Nvidia CEO and founder Jensen Huang was not exaggerating when he described Taiwan as the epicenter of the AI revolution. Without the island's top electronics contract manufacturers and its uniquely dense ecosystem of suppliers, Nvidia could not have built AI infrastructure at the speed or scale the world is now witnessing.

Speaking in Taipei on May 27 at the launch of Nvidia's new Taiwan headquarters, Huang added that the company will invest roughly US$150 billion a year here, a tenfold increase from just five years ago, and predicted that the island will remain the world's tech manufacturing hub "for a long time."

 

The reason is straightforward. Each Vera Rubin AI server system, Nvidia's next-generation flagship, contains nearly two million components and requires between 100 and 150 Taiwan ecosystem partners to assemble. Huang called Vera Rubin "potentially the largest product rollout Taiwan's electronics industry has ever seen." It is difficult to imagine any other economy in the world implementing a project of such complexity and scale.

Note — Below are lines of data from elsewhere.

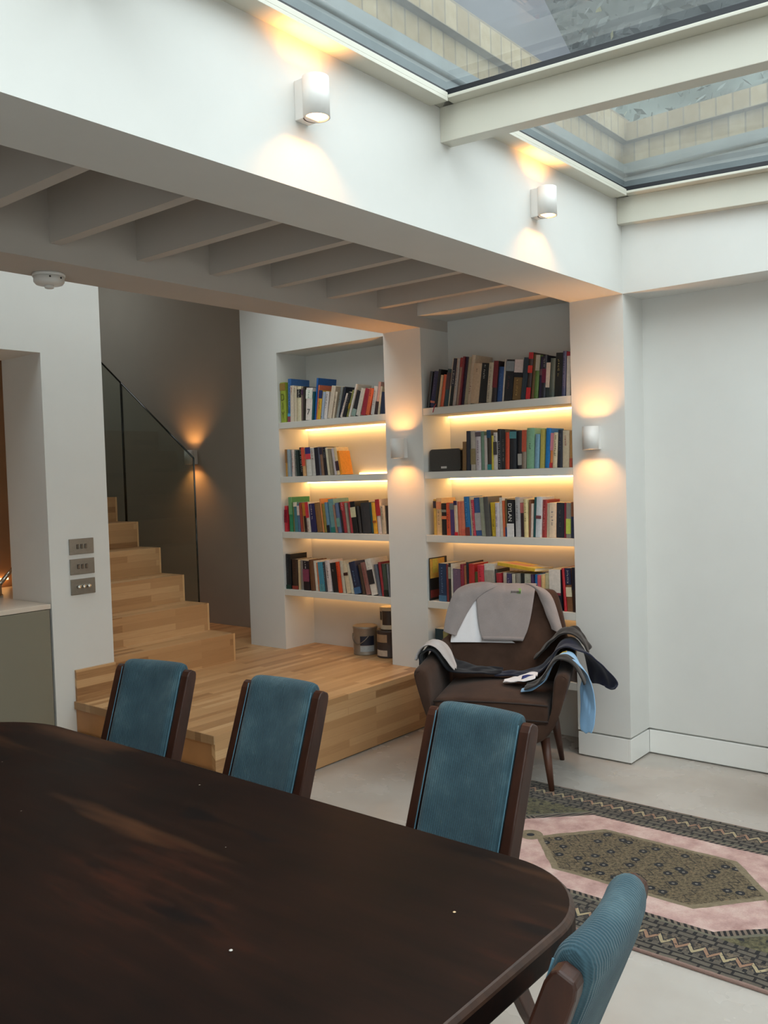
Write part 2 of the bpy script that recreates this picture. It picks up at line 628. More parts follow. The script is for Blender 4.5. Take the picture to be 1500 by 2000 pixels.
# skirting boards with a shadow gap above and below
struct('baseboard_pier', [((-2.168, Y1, 0.008), (X0 - 0.018, Y1 + 0.018, 0.127)), ((X0 - 0.018, Y1, 0.008), (X0, Y2, 0.127))], M['trim'], 0.002)
struct('baseboard_end', [((X0, Y2, 0.008), (2.5, Y2 + 0.018, 0.127))], M['trim'], 0.002)
# oak skirting on the kitchen wall end
struct('trim_1', [((-4.294, 2.586, 0.34), (-4.279, 2.83, 0.507))], M['oak'])

# painted joists over the opening
for i, y in enumerate((0.30, 0.69, 1.08, 1.47, 1.861, 2.251, 2.637, 3.014, 3.403, 3.81)):
    struct('trim_%d' % (i + 2), [((-3.13, y, 2.417), (-2.168, y + 0.047, 2.66))], M['shaded_white'])

# glazed roof: steel rafters, edge angle, black gaskets, panes
SL = -0.0545


def zr(x, z):
    return z + SL * (x - X0)


roof = bpy.data.objects.new('window_1', None)
COL.objects.link(roof)
roof['kind'] = 'structure'


def slab(mb, x0, x1, y0, y1, z0, z1, m):
    mb.poly([(x0, y0, zr(x0, z0)), (x1, y0, zr(x1, z0)), (x1, y1, zr(x1, z0)), (x0, y1, zr(x0, z0)),
             (x0, y0, zr(x0, z1)), (x1, y0, zr(x1, z1)), (x1, y1, zr(x1, z1)), (x0, y1, zr(x0, z1))],
            [(0, 3, 2, 1), (4, 5, 6, 7), (0, 1, 5, 4), (1, 2, 6, 5), (2, 3, 7, 6), (3, 0, 4, 7)], m)


for y0, y1 in ((-0.305, -0.235), (1.195, 1.265), (2.67, 2.735), (4.145, 4.194)):
    b = MB()
    slab(b, X0, 1.7, y0, y1, 2.687, 2.812, M['cream_steel'])
    slab(b, X0, 1.7, y0 - 0.055, y1 + (0.055 if y1 < 4 else 0.0), 2.812, 2.824, M['cream_steel'])
    b.build('rafter', roof, 0.002)
    b = MB()
    slab(b, X0, 1.7, y0 - 0.045, y1 + (0.045 if y1 < 4 else 0.0), 2.824, 2.846, M['gasket'])
    b.build('gasket', roof)
b = MB()
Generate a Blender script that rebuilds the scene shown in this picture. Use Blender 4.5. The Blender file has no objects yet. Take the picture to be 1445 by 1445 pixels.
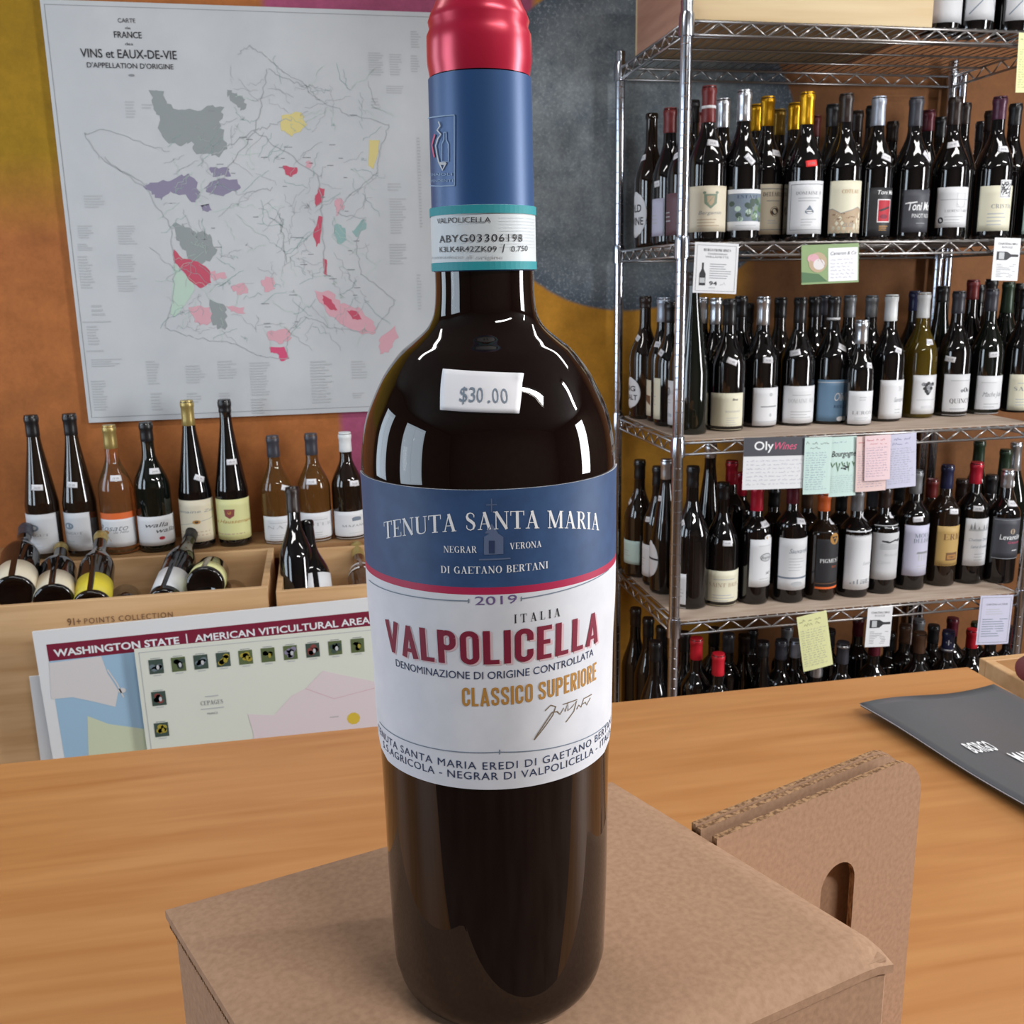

The story starts at the top of the stack. TSMC manufactures essentially every advanced AI accelerator shipping today, including Nvidia's Blackwell and Rubin GPUs, AMD's MI400 series, and a growing roster of custom hyperscaler ASICs, and now expects the global semiconductor industry to cross US$1 trillion in revenue in 2026, four years earlier than it forecast just a year ago. It also produces the advanced CoWoS packaging essential for optimizing AI chip performance and is expanding capacity aggressively to meet rising demand.

 
Then come the system builders that assemble the servers and racks for the world's data centers and AI factories. Foxconn produces roughly 40% of the world's AI servers and just posted record Q1 2026 revenue of US$66.9 billion. Quanta, Wistron, Inventec, Wiwynn, Compal, and Gigabyte are among the other companies manufacturing servers for hyperscaler, sovereign AI, and enterprise deployments.

The supporting cast is no less critical. Power-and-thermal specialist Delta Electronics just posted a record Q1 of US$5.05 billion at a record 37% gross margin, and is rolling out the 800V HVDC architecture that next-generation racks will depend on. Auras, AVC, Jentech, and Cooler Master are among the companies making great strides in liquid cooling.

Underneath the silicon, Zhen Ding, the world's largest PCB maker by revenue, leads in the high-layer printed circuit boards every AI server depends on. In ABF substrates, the specialized layer that sits directly under each accelerator die, Unimicron is spearheading Taiwan's challenge to Japan's Ibiden, with Nan Ya PCB and Kinsus also entering the space.

Further back, ASE Group, the world's largest OSAT (Outsourced Semiconductor Assembly and Test), and Powertech Technology handle the broader back-end packaging and test across the chip industry, while KYEC, WinWay, and iST run the sophisticated wafer-level and system-level testing that screens every GPU and ASIC before it ships. With the exception of high-bandwidth memory, almost every line on a hyperscaler's bill of materials traces back to a Taiwan-listed name.
 

Little wonder, then, that others are writing very large checks to be closer to this ecosystem. AMD said last week it would invest more than US$10 billion in Taiwan's AI sector. The capital keeps arriving because the capability is already here, spread across hundreds of companies that have spent decades learning to build things the rest of the world cannot. Calling Taiwan the epicenter of the AI revolution is not flattery. It is a simple statement of fact.